People in these villages complained that the government was making no effort to pump out the rainwater and provide them with basic necessities of life.

“We hadn’t recovered from the 2010 floods when we were hit yet again by another flood this year. But our unending miseries haven’t elicited a due government response so far.

“The government has taken no measures to pump out the water. Most of us only got a paltry cash of Rs20,000 on account of Watan Card and a ration bag a family, though the government had promised to give Rs100,000 to each flood-affected family in 2010,” said Mohammad Sajan, the pesh-imam of a mosque of Mohammad Saleh Pahore village of Rahimabad union council, Khanpur taluka.

The village had no facilities for clean drinking water and sanitation. One could see the school, the only educational facility in the village, surrounded by rainwater while houses bore marks of the devastation that had struck the village a few months ago. Some of the houses were partially damaged while others were made too fragile to live in.

“The village school has been closed since 2010 and is being used by flood-affected families. All schools in the union council have been closed except the one functioning in the main union council,” the pesh-imam said.

Sharing their woes, residents of Yousuf Bhatti, Mohammad Pohore and Murad Pohore villages told Dawn that the floods had rendered them jobless as the entire cultivated area in the union council had been destroyed.

“The population of the (Rahimabad) union council consisting of 45 villages is between 45,000 and 50,000. Water is standing in most villages and people are forced to travel long distances for jobs,” Khan Mohammad, a social worker, said, adding that about 10,000 acres were under water.

Local influential persons were a big hurdle in diverting water away as they were not ready to provide a natural flow to the water by allowing the government to pump out the water through their land, explained some villagers.

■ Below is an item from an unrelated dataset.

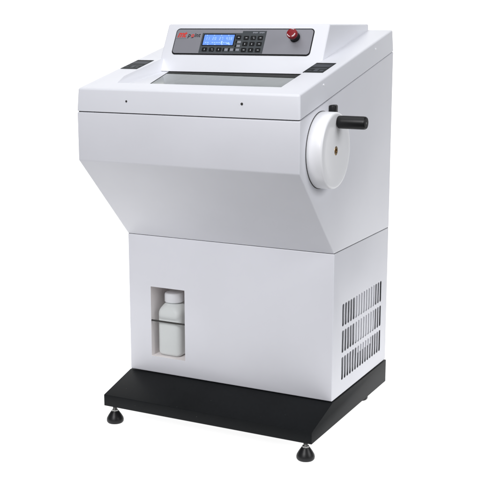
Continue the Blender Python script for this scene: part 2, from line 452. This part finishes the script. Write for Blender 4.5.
# emergency stop button
nrm = Vector((0, -math.cos(k_), math.sin(k_)))
fr = frame(F(.5190, .1110), nrm, (1, 0, 0))
bm = bmesh.new(); add_lathe(bm, [(.0155, .0015), (.0155, .004), (.0142, .0050), (.0140, .020)], fr, 40)
eb = obj('emergency_button', bm, rubber, root)
bm = bmesh.new(); add_lathe(bm, [(.0130, .0185), (.0153, .0195), (.0160, .0215), (.0160, .0285), (.0152, .0308), (.0125, .0322), (.006, .0328)], fr, 40)
for a0, a1 in ((200, 262), (290, 352), (60, 100)):     # white arc arrows on the cap
    r0, r1 = .0112, .0132; prev = None; steps = 10
    vv = []
    for i in range(steps+1):
        a = math.radians(a0+(a1-a0)*i/steps)
        vv.append([bm.verts.new(fr @ Vector((r_*math.cos(a), r_*math.sin(a), h))) for r_, h in ((r0, .0334), (r1, .0329), (r1, .0310), (r0, .0310))])
    for i in range(steps):
        for j in range(4):
            f = bm.faces.new((vv[i][j], vv[i+1][j], vv[i+1][(j+1) % 4], vv[i][(j+1) % 4])); f.material_index = 1
    for e_ in (vv[0], vv[-1]):
        f = bm.faces.new(e_); f.material_index = 1
obj('button_cap', bm, [redcap, whitemark], eb)

# ---- handwheel
WY, WZ, WR = -.108, .755, .105
fr = frame((.7, WY, WZ), (1, 0, 0), (0, 1, 0))
bm = bmesh.new(); add_lathe(bm, [(WR+.0008, -.001), (WR+.0008, .0012)], fr, 96); obj('wheel_gasket', bm, gap, root)
bm = bmesh.new()
pf = [(WR-.0010, .0010), (WR-.0005, .0022)]
for i in range(0, 9):
    a = math.pi/2*i/8; pf.append((WR-.0075-.0015+.0078*math.cos(a)+.0002, .0385+.0065*math.sin(a)))
pf += [(.0760, .0450), (.0735, .0444), (.0132, .0444), (.0124, .0434), (.0124, .0390)]
add_lathe(bm, pf, fr, 120)
hw = obj('handwheel', bm, wheelwhite, root)
bm = bmesh.new(); add_lathe(bm, [(.0118, .0388), (.0118, .0428), (.0105, .0440), (.0058, .0440), (.0052, .0405)], fr, 24)
# cross recess ridges
obj('hub_screw', bm, brass, hw)
fr2 = frame((.7, -.0973, .8318), (1, 0, 0), (0, 1, 0))
bm = bmesh.new()
add_lathe(bm, [(.0120, .0440), (.0120, .0455), (.0160, .0460), (.0173, .0480), (.0177, .060), (.0177, .118), (.0170, .1225), (.0150, .1248), (.0045, .1250), (.0040, .1235)], fr2, 48)
hd = obj('handle', bm, rubber, hw)
bm = bmesh.new(); add_lathe(bm, [(.0036, .1232), (.0036, .1246), (.0025, .1250)], fr2, 16); obj('handle_screw', bm, steel, hd)
# lock latch over the wheel
bm = bmesh.new(); add_box(bm, (.7004, -.0600, .8440), (.7170, -.0300, .8735)); bevel(bm, .0045, 3)
obj('latch', bm, rubber, root)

The other union councils still under water are: Himayun, Jagan, Janwar, Nodra, Zerkhel and Bhambiro.

According to the Provincial Disaster Management Authority data, this year’s monsoon floods killed over 283 people and rendered more than three million homeless in Sindh, making it the worst-hit province.

About 1,795 villages and 251,279 people were affected in Shikarpur with damage to 42,068 houses. The catastrophe claimed lives of 52 people, including 26 children, while 259 persons were injured. One hundred cattle heads also perished along with the cultivated 88,465 hectares.

When contacted, additional deputy commissioner of Shikarpur Akmal Khattak said the government had distributed 80,000 ration bags, 40,000 blankets and 22,000 tents in the flood-affected areas of the district. The worst affected seven union councils were the government’s top priority.

“The government has the assistance of non-government organisations as well. For instance, the World Food Programme is looking after the food needs of the flood victims whereas a United Nations agency is looking after shelter needs.”

Ninety-five camps for flood victims were set up for two weeks where 34,000 internally displaced persons stayed. “More than 300 schools and 16 rural health centres/basic health units have been damaged and they would need time to become functional,” he added.

Answering a question about de-watering the affected areas, he said the government had tried but there were areas where officials were unable to find a place to divert water to without provoking protest by the landowners.

The distribution of cash was also part of the government plan that to an extent would address the flood victims’ concerns, he said.